Retype the complete listing exactly as it appears.

┌──

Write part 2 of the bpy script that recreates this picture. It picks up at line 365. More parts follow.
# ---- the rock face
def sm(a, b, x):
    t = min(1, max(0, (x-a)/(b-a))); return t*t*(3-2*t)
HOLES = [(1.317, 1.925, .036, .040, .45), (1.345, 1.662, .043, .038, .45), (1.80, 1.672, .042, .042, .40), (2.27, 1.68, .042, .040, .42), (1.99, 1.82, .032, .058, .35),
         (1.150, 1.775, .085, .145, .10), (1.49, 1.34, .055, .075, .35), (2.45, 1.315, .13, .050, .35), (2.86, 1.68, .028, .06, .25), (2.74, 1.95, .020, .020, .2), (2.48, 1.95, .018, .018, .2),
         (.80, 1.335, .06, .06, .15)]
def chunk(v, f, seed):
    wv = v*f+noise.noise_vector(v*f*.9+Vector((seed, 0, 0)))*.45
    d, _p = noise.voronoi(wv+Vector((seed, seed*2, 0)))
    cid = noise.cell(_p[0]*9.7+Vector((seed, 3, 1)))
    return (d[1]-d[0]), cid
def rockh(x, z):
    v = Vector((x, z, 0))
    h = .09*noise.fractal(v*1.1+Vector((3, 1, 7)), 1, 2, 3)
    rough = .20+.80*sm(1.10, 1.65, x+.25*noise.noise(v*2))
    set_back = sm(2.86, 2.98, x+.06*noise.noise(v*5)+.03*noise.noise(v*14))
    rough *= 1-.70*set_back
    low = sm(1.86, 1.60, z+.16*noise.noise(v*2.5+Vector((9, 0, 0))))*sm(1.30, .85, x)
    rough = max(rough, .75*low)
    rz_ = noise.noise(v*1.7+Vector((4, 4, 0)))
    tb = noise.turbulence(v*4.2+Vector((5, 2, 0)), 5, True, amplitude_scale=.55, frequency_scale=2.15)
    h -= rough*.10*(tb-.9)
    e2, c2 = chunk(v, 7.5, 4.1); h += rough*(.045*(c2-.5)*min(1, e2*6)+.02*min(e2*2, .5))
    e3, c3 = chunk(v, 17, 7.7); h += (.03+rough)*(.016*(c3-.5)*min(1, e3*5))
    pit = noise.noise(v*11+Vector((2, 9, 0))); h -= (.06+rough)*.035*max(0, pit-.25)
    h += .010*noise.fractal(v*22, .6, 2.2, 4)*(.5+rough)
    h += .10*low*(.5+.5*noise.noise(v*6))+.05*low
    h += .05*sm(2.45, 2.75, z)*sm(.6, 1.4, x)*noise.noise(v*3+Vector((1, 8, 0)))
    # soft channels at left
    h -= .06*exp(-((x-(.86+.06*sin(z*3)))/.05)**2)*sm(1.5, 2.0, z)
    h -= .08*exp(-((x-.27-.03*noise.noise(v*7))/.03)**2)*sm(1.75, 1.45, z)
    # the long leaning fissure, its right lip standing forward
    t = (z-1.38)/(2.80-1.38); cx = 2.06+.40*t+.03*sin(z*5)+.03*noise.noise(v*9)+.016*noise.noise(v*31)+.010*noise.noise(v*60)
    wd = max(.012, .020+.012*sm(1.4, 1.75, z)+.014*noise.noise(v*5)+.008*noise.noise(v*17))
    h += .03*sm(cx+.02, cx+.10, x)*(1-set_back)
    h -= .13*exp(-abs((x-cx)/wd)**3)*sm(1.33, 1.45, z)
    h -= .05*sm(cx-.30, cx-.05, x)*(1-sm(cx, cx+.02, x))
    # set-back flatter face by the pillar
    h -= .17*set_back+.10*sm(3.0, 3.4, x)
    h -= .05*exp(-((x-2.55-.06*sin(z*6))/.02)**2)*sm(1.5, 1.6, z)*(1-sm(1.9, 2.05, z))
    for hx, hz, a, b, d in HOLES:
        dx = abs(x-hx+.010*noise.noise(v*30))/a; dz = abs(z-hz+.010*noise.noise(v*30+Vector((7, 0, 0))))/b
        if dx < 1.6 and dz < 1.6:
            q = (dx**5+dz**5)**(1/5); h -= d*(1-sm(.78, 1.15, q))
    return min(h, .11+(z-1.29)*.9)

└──

Expected answer →
Write part 2 of the bpy script that recreates this picture. It picks up at line 365. More parts follow.
# ---- the rock face
def sm(a, b, x):
    t = min(1, max(0, (x-a)/(b-a))); return t*t*(3-2*t)
HOLES = [(1.317, 1.925, .036, .040, .45), (1.345, 1.662, .043, .038, .45), (1.80, 1.672, .042, .042, .40), (2.27, 1.68, .042, .040, .42), (1.99, 1.82, .032, .058, .35),
         (1.150, 1.775, .085, .145, .10), (1.49, 1.34, .055, .075, .35), (2.45, 1.315, .13, .050, .35), (2.86, 1.68, .028, .06, .25), (2.74, 1.95, .020, .020, .2), (2.48, 1.95, .018, .018, .2),
         (.80, 1.335, .06, .06, .15)]
def chunk(v, f, seed):
    wv = v*f+noise.noise_vector(v*f*.9+Vector((seed, 0, 0)))*.45
    d, _p = noise.voronoi(wv+Vector((seed, seed*2, 0)))
    cid = noise.cell(_p[0]*9.7+Vector((seed, 3, 1)))
    return (d[1]-d[0]), cid
def rockh(x, z):
    v = Vector((x, z, 0))
    h = .09*noise.fractal(v*1.1+Vector((3, 1, 7)), 1, 2, 3)
    rough = .20+.80*sm(1.10, 1.65, x+.25*noise.noise(v*2))
    set_back = sm(2.86, 2.98, x+.06*noise.noise(v*5)+.03*noise.noise(v*14))
    rough *= 1-.70*set_back
    low = sm(1.86, 1.60, z+.16*noise.noise(v*2.5+Vector((9, 0, 0))))*sm(1.30, .85, x)
    rough = max(rough, .75*low)
    rz_ = noise.noise(v*1.7+Vector((4, 4, 0)))
    tb = noise.turbulence(v*4.2+Vector((5, 2, 0)), 5, True, amplitude_scale=.55, frequency_scale=2.15)
    h -= rough*.10*(tb-.9)
    e2, c2 = chunk(v, 7.5, 4.1); h += rough*(.045*(c2-.5)*min(1, e2*6)+.02*min(e2*2, .5))
    e3, c3 = chunk(v, 17, 7.7); h += (.03+rough)*(.016*(c3-.5)*min(1, e3*5))
    pit = noise.noise(v*11+Vector((2, 9, 0))); h -= (.06+rough)*.035*max(0, pit-.25)
    h += .010*noise.fractal(v*22, .6, 2.2, 4)*(.5+rough)
    h += .10*low*(.5+.5*noise.noise(v*6))+.05*low
    h += .05*sm(2.45, 2.75, z)*sm(.6, 1.4, x)*noise.noise(v*3+Vector((1, 8, 0)))
    # soft channels at left
    h -= .06*exp(-((x-(.86+.06*sin(z*3)))/.05)**2)*sm(1.5, 2.0, z)
    h -= .08*exp(-((x-.27-.03*noise.noise(v*7))/.03)**2)*sm(1.75, 1.45, z)
    # the long leaning fissure, its right lip standing forward
    t = (z-1.38)/(2.80-1.38); cx = 2.06+.40*t+.03*sin(z*5)+.03*noise.noise(v*9)+.016*noise.noise(v*31)+.010*noise.noise(v*60)
    wd = max(.012, .020+.012*sm(1.4, 1.75, z)+.014*noise.noise(v*5)+.008*noise.noise(v*17))
    h += .03*sm(cx+.02, cx+.10, x)*(1-set_back)
    h -= .13*exp(-abs((x-cx)/wd)**3)*sm(1.33, 1.45, z)
    h -= .05*sm(cx-.30, cx-.05, x)*(1-sm(cx, cx+.02, x))
    # set-back flatter face by the pillar
    h -= .17*set_back+.10*sm(3.0, 3.4, x)
    h -= .05*exp(-((x-2.55-.06*sin(z*6))/.02)**2)*sm(1.5, 1.6, z)*(1-sm(1.9, 2.05, z))
    for hx, hz, a, b, d in HOLES:
        dx = abs(x-hx+.010*noise.noise(v*30))/a; dz = abs(z-hz+.010*noise.noise(v*30+Vector((7, 0, 0))))/b
        if dx < 1.6 and dz < 1.6:
            q = (dx**5+dz**5)**(1/5); h -= d*(1-sm(.78, 1.15, q))
    return min(h, .11+(z-1.29)*.9)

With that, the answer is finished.